Valeria Olaya-Flores’s piece, Tiny Sun, called for improvisatory passages but the way she notated it resulted in much of her 15 minutes with the musicians being eaten up with questions from them. That said, once they were able to run through her score, I was fascinated by the somewhat off-kilter interaction of the instruments which called to mind Christian Wolff’s Piano Trio, so she’s definitely on to something. The parts for Celine Garcia’s Idea were also not completely clear to the musicians, but the composer acknowledged that this was due to problems she was having with her Sibelius notation software, particularly in the percussion part, although once it got going I was almost knocked out of my seat by the intensity of the snare drum pattern and a sudden thwack on the bass drum that seemed to come out of nowhere, as do so many of the most interesting sounds. How the musicians interacted with those two scores proved to be a valuable lesson for everyone in how to balance ambitious expectations with ensuring a satisfactory outcome. It’s a lesson that transcends musical composition and strikes to the heart of human communication.

Jonah Murphy’s Microsuite required the largest instrumentation of any of the pieces on the program, so students joined the ensemble to fill in additional parts for piano, saxophone, and a second percussionist. In Murphy’s score there was a part for trombone as well, but Kevin James decided that it was more important for him to remain conducting everyone in this somewhat complex piece. Perhaps more than in any of the other pieces I heard that afternoon, there was a keen sense of orchestrational color at play—phrases would be passed from one instrument to another, changing in nuance as a result of being stated in a different timbre. Passeggiando by Philip Zwick-Brunner was perhaps the most grounded of the pieces in the sound world of the so-called standard classical music repertoire. Overall it had a very 19th century European feel, albeit with a few 21st century quirks—I doubt anyone in the Romantic era would have featured such a prominent triangle part, a part which seemed even more insistent than the one in Brahms’s 4th symphony (the one that 19th century music critic Eduard Hanslick insultingly nicknamed “the triangle symphony”).

But the biggest surprise of the day came at the very end, Adam James Johnson’s Royal Democracy, which also required significant participation from the students in addition to the ensemble. At the beginning, three of the students recite a spoken text written by Johnson (which I quoted at the onset of this essay) against a backdrop of strings. Then various combinations of instruments interact with one another creating an almost Ivesian sonic panorama.
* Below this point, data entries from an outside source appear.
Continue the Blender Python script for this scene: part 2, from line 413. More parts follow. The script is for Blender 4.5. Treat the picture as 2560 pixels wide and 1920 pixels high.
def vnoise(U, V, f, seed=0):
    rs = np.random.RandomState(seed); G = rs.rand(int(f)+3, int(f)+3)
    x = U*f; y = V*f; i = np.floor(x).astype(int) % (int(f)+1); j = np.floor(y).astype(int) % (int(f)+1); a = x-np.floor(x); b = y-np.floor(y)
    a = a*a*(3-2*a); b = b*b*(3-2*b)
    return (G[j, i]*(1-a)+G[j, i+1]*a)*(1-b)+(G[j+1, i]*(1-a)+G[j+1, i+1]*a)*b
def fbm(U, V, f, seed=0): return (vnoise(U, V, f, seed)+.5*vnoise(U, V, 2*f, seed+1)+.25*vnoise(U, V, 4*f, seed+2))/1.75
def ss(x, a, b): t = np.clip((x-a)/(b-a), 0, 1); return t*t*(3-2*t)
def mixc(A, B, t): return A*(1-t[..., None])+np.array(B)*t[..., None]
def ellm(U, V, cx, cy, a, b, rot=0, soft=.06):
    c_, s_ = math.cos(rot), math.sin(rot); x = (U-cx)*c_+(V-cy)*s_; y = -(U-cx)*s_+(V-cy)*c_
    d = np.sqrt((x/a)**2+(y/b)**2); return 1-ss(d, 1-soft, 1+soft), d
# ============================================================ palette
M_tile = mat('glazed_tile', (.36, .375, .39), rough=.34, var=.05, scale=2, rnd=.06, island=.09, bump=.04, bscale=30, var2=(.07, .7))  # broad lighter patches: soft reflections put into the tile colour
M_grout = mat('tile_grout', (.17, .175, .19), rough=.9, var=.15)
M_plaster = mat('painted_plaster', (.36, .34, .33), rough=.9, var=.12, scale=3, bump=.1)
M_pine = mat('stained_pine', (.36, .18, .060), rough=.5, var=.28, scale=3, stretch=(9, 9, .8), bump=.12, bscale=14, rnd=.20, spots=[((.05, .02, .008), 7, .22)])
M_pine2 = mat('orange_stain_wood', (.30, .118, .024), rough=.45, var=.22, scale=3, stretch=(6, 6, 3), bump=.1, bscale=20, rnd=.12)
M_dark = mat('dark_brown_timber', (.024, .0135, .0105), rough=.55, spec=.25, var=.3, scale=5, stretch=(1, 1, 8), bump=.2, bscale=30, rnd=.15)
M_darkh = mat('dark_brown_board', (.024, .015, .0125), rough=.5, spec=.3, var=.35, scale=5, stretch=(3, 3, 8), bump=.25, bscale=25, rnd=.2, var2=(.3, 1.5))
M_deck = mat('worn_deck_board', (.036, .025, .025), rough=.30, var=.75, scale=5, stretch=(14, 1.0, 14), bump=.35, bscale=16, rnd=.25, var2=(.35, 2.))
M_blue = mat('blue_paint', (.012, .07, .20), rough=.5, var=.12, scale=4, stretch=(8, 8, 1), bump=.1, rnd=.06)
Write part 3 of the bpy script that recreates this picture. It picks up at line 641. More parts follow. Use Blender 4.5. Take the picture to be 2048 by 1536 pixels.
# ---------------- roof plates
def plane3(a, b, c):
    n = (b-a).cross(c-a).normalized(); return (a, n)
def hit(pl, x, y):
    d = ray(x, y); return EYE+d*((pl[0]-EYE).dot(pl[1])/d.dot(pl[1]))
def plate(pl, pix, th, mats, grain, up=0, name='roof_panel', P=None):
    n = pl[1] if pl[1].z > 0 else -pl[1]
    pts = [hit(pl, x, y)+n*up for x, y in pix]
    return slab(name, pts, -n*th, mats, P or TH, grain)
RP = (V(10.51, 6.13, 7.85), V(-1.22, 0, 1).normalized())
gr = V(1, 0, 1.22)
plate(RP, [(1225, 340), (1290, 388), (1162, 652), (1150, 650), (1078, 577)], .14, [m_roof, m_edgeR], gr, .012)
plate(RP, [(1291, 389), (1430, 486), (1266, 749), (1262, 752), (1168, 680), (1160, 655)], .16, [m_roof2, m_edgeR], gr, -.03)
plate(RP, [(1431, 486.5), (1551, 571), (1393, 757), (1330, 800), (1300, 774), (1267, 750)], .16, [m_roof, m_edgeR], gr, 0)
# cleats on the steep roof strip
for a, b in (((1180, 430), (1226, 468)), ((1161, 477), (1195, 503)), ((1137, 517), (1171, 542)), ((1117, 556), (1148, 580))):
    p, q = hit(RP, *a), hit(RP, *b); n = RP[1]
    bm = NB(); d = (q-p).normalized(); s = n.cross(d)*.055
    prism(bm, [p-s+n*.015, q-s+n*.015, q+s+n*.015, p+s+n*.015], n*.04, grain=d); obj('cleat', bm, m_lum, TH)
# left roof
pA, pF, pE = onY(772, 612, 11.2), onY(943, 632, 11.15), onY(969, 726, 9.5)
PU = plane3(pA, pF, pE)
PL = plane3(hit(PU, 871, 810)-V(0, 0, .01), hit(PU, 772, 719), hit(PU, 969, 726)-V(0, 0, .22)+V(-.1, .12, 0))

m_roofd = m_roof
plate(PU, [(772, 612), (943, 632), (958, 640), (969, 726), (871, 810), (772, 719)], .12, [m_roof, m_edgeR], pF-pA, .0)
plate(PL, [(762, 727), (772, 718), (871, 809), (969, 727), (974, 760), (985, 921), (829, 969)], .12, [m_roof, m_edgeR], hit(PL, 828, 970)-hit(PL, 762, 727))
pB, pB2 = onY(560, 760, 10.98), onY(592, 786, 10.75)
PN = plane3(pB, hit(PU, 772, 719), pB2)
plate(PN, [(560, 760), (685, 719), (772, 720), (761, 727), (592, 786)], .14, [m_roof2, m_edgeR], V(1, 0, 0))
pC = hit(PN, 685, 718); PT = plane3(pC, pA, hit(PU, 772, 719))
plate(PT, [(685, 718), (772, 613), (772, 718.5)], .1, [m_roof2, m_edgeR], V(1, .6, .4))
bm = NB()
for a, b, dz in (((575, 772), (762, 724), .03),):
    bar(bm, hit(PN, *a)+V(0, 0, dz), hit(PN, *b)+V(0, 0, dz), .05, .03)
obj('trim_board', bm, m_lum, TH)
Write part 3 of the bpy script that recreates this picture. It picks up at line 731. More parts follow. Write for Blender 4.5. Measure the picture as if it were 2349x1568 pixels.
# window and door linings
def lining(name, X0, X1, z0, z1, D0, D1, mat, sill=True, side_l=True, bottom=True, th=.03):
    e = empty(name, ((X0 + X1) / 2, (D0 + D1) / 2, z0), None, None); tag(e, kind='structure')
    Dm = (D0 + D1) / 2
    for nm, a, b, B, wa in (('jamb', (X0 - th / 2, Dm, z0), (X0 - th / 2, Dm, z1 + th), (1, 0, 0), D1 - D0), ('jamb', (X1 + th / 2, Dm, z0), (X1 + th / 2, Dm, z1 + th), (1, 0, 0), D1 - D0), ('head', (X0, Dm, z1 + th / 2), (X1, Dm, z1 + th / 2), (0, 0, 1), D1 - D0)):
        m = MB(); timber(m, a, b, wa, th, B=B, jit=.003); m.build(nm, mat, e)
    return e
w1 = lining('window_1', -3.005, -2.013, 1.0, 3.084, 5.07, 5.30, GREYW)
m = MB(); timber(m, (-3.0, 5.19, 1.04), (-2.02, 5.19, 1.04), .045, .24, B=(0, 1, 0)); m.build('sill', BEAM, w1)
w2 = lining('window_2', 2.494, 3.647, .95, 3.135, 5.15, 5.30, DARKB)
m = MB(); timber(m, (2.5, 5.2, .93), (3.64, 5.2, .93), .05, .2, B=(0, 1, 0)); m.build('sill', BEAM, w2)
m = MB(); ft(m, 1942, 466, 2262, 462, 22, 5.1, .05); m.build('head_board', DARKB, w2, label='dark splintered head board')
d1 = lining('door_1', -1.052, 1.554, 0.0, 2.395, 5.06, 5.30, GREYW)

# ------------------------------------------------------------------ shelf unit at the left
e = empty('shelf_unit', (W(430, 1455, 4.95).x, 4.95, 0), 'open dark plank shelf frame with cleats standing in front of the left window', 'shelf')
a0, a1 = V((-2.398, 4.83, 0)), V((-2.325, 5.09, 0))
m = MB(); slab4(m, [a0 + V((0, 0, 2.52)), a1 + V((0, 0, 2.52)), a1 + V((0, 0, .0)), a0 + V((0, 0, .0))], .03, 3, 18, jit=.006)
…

For this, Kevin James finally did pick up his trombone, leaving the ensemble without a conductor. But it somehow all held together. For all its seeming freedom, Royal Democracy was about understanding what it means for people to play music together. And that was the clearest lesson of all about responsibility.

ACO-MannesHSComposers

At the end of the performance of the last piece, all seven participants in the High School Composers Intensive took a collective bow with the conductor (Pictured L to R: Danger-James, Olaya-Flores, Garcia, Murphy, James, Zwick-Brunner, Johnson, and Mendoza). After all, that’s one of the rewards of being a composer!